It’s the Man’s Job to Deal With Mice

When we moved into our new house, we went from a tiny little ranch with only an extended one car garage for storage to a space with two full size storage rooms. We decided to only use one – we still don’t have enough overflow stuff to take up the space and I’m not organized enough to remember where everything is spread out.

The second space is right off our basement stairs, so we keep our wine and home-brewed beer in it since it’s convenient and cool. I used to think nothing of going downstairs to grab a bottle for dinner until one day I came across a dead mouse.

I abandoned my wine mission and ran shrieking upstairs. Frank dropped his dinner prep and came running – I’m usually not so easily freaked out. When he found out the commotion was about a mouse, he got a twinkle in his eyes. Frank loves playing into the traditional “male” roles – opening jars, moving heavy furniture, and taking care of icky rodents.

Last week, I wrote about wanting to raise daughters who open their own doors. And, I do.

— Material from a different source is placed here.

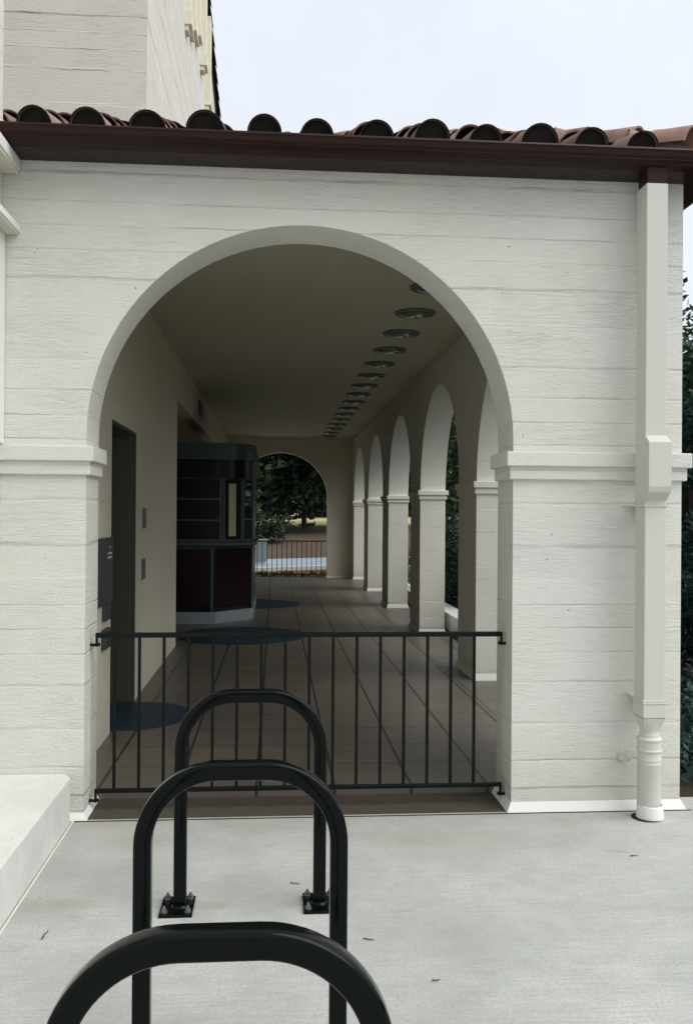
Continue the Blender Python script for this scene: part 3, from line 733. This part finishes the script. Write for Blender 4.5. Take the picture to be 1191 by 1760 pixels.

But not so much out of pure gender equality (though that’s part of it.) I want to raise kind, considerate humans who help other humans because they need help. Not because of their gender. I appreciate doors being held for me, especially when I’m loaded down with babies and groceries or books, but from anyone – old, young, men, or women. I appreciate the help because we all need help sometimes.

I appreciate that my daughters are being raised in a home where Frank is the chef – he loves cooking and experimenting and makes sure to include Bea and Elle as his sous chefs. I cook, too, and the girls see that, but they see that both of us contribute to our family’s nutrition. We try to emphasize the fact that each of us do certain things because we’re good at them or enjoy them, not because of a gendered prescription.

I still don’t like going into the “mouse room,” as our storage room is now called. It will always be Frank’s job to deal with rodents in and around our home. And, I’m ok with my girls seeing that. I want them to know that when mom can’t do something, dad helps. But, I don’t want it to stop there. I want them to see the reciprocity of our relationship and the acknowledgement that we each have strengths and we all need help.

For me, that’s the key in raising strong, independent women. It’s not teaching them to never ask for help or to be too proud to accept help. It’s raising them to know how and when to ask; how to be gracious when help is offered; and how to say no when they truly don’t need or want help.

What is something you hate dealing with on your own? What areas are you most likely to ask for help?

My Daughter Can Open Her Own Door

The problem with raising strong, independent girls is that they’re, well… Strong and Independent.

The other day, on the way into preschool, Bea got in an altercation with a little boy who wanted to hold the door. She wanted a turn and was grumpy that he wouldn’t move. The grandma looked at me and said, I’m just trying to raise gentlemen. She should say “thank you.” I half smiled and replied, And we’re trying to raise independent girls.

On our way out of preschool, we happened to leave at the same time as this same boy and his grandma. And again, he opened the door for us and refused to pass it off. This time Bea flipped out. I had to carry a screaming, independent girl to our car.

What I wanted to tell this grandma was that she’s not raising a gentleman, she’s raising a chauvinist. If he’s only holding the door because we’re women, that’s not ok. If he were a real gentleman, he’d recognize Bea’s feelings and share.

We got home and processed how to respond to situations like this. On the one hand, I told Bea that we have to take turns – that’s life. (And ultimately, for the kids, that was at the root of this interaction. They each wanted a turn.)

But because of the grandma’s comment, we also delved into how we respond to boys raised to treat girls as people who need to be helped. We talked about how, if a boy wants to do something for us that we don’t want or don’t feel comfortable with, we say no.

In hindsight, we should have pulled aside and let the boy and his grandma leave. It may have meant waiting a bit longer to leave school, but what do I ultimately want the lesson to be? I want Bea to retain her independence, to feel empowered to help her family, and to not feel pressured to thank a “gentleman” for something she didn’t actually want.

It may seem like a small thing and, again, the root of the issue was more the inability to take turns. But, I also recognize that if I don’t seize these opportunities to empower Bea, I’m losing to the chauvinists. If this little boy is hearing at each door that women need him to open it, then I need to counter that with allowing Bea to open it herself.

By making this choice, I’m probably inviting more screaming exits. But I’m also inviting more opportunities to discuss how to handle these situations. Hopefully I’m inviting my daughters to gracefully decline help they don’t need.

Moms of Boys, Do you teach them to hold doors for women? What’s your perspective on this?